Quantum Model of Cooling and Force Sensing With an Optically Trapped Nanoparticle

TL;DR

This paper develops the first quantum theoretical framework for cooling and force sensing of optically trapped nanoparticles, revealing new mechanisms and guiding future experiments toward ground state preparation and ultra-weak force detection.

Contribution

It introduces a quantum model that predicts ground state cooling without an optical resonator and describes nonlinear friction as the cooling mechanism, aligning with experimental data.

Findings

Cooling can occur via nonlinear friction without an optical resonator.

Energy loss during cooling is nonexponential in time.
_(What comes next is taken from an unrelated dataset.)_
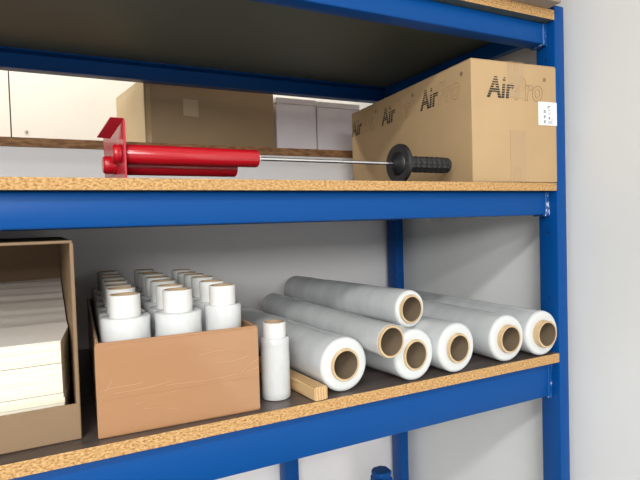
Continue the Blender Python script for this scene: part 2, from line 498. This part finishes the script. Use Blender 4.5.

The model provides a framework for optimizing force sensing and approaching quantum limits.

Abstract

Optically trapped nanoparticles have recently emerged as exciting candidates for tests of quantum mechanics at the macroscale and as versatile platforms for ultrasensitive metrology. Recent experiments have demonstrated parametric feedback cooling, nonequilibrium physics, and temperature detection, all in the classical regime. Here we provide the first quantum model for trapped nanoparticle cooling and force sensing. In contrast to existing theories, our work indicates that the nanomechanical ground state may be prepared without using an optical resonator; that the cooling mechanism corresponds to nonlinear friction; and that the energy loss during cooling is nonexponential in time. Our results show excellent agreement with experimental data in the classical limit, and constitute an underlying theoretical framework for experiments aiming at ground state preparation. Our theory also addresses the optimization of, and the fundamental quantum limit to, force sensing, thus providing theoretical direction to ongoing searches for ultra-weak forces using levitated nanoparticles.